STATED EXERCISE → Reproduce all of the material word for word.

SOURCE MATERIAL →
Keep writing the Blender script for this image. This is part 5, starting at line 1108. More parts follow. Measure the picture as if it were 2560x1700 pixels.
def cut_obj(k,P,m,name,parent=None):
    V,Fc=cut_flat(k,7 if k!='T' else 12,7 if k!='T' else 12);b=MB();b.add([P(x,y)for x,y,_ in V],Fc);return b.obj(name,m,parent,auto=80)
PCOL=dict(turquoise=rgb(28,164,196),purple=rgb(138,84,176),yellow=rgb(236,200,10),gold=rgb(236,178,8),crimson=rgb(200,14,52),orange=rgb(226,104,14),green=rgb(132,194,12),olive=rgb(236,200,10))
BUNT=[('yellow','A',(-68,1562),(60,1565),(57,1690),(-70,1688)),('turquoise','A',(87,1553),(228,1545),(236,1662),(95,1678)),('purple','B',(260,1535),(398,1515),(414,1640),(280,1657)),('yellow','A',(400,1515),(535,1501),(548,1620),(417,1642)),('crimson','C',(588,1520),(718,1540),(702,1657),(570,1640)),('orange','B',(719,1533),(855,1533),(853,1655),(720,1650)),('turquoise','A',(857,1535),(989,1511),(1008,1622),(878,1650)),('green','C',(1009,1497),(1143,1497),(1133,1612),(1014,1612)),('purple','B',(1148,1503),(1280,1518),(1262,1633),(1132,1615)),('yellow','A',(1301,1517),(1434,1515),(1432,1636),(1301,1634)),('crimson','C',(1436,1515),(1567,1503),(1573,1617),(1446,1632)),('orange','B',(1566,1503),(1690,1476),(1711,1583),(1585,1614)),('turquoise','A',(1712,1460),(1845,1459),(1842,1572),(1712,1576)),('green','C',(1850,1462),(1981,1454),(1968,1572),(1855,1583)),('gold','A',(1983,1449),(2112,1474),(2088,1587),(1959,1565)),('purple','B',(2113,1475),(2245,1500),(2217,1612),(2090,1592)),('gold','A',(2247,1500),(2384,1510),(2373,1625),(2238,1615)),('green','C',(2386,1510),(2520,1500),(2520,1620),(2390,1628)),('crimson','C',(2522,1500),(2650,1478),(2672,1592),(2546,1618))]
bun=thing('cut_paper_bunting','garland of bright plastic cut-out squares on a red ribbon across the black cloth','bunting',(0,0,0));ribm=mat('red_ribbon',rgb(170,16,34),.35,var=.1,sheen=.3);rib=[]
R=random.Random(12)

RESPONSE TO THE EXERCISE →
Keep writing the Blender script for this image. This is part 5, starting at line 1108. More parts follow. Measure the picture as if it were 2560x1700 pixels.
def cut_obj(k,P,m,name,parent=None):
    V,Fc=cut_flat(k,7 if k!='T' else 12,7 if k!='T' else 12);b=MB();b.add([P(x,y)for x,y,_ in V],Fc);return b.obj(name,m,parent,auto=80)
PCOL=dict(turquoise=rgb(28,164,196),purple=rgb(138,84,176),yellow=rgb(236,200,10),gold=rgb(236,178,8),crimson=rgb(200,14,52),orange=rgb(226,104,14),green=rgb(132,194,12),olive=rgb(236,200,10))
BUNT=[('yellow','A',(-68,1562),(60,1565),(57,1690),(-70,1688)),('turquoise','A',(87,1553),(228,1545),(236,1662),(95,1678)),('purple','B',(260,1535),(398,1515),(414,1640),(280,1657)),('yellow','A',(400,1515),(535,1501),(548,1620),(417,1642)),('crimson','C',(588,1520),(718,1540),(702,1657),(570,1640)),('orange','B',(719,1533),(855,1533),(853,1655),(720,1650)),('turquoise','A',(857,1535),(989,1511),(1008,1622),(878,1650)),('green','C',(1009,1497),(1143,1497),(1133,1612),(1014,1612)),('purple','B',(1148,1503),(1280,1518),(1262,1633),(1132,1615)),('yellow','A',(1301,1517),(1434,1515),(1432,1636),(1301,1634)),('crimson','C',(1436,1515),(1567,1503),(1573,1617),(1446,1632)),('orange','B',(1566,1503),(1690,1476),(1711,1583),(1585,1614)),('turquoise','A',(1712,1460),(1845,1459),(1842,1572),(1712,1576)),('green','C',(1850,1462),(1981,1454),(1968,1572),(1855,1583)),('gold','A',(1983,1449),(2112,1474),(2088,1587),(1959,1565)),('purple','B',(2113,1475),(2245,1500),(2217,1612),(2090,1592)),('gold','A',(2247,1500),(2384,1510),(2373,1625),(2238,1615)),('green','C',(2386,1510),(2520,1500),(2520,1620),(2390,1628)),('crimson','C',(2522,1500),(2650,1478),(2672,1592),(2546,1618))]
bun=thing('cut_paper_bunting','garland of bright plastic cut-out squares on a red ribbon across the black cloth','bunting',(0,0,0));ribm=mat('red_ribbon',rgb(170,16,34),.35,var=.1,sheen=.3);rib=[]
R=random.Random(12)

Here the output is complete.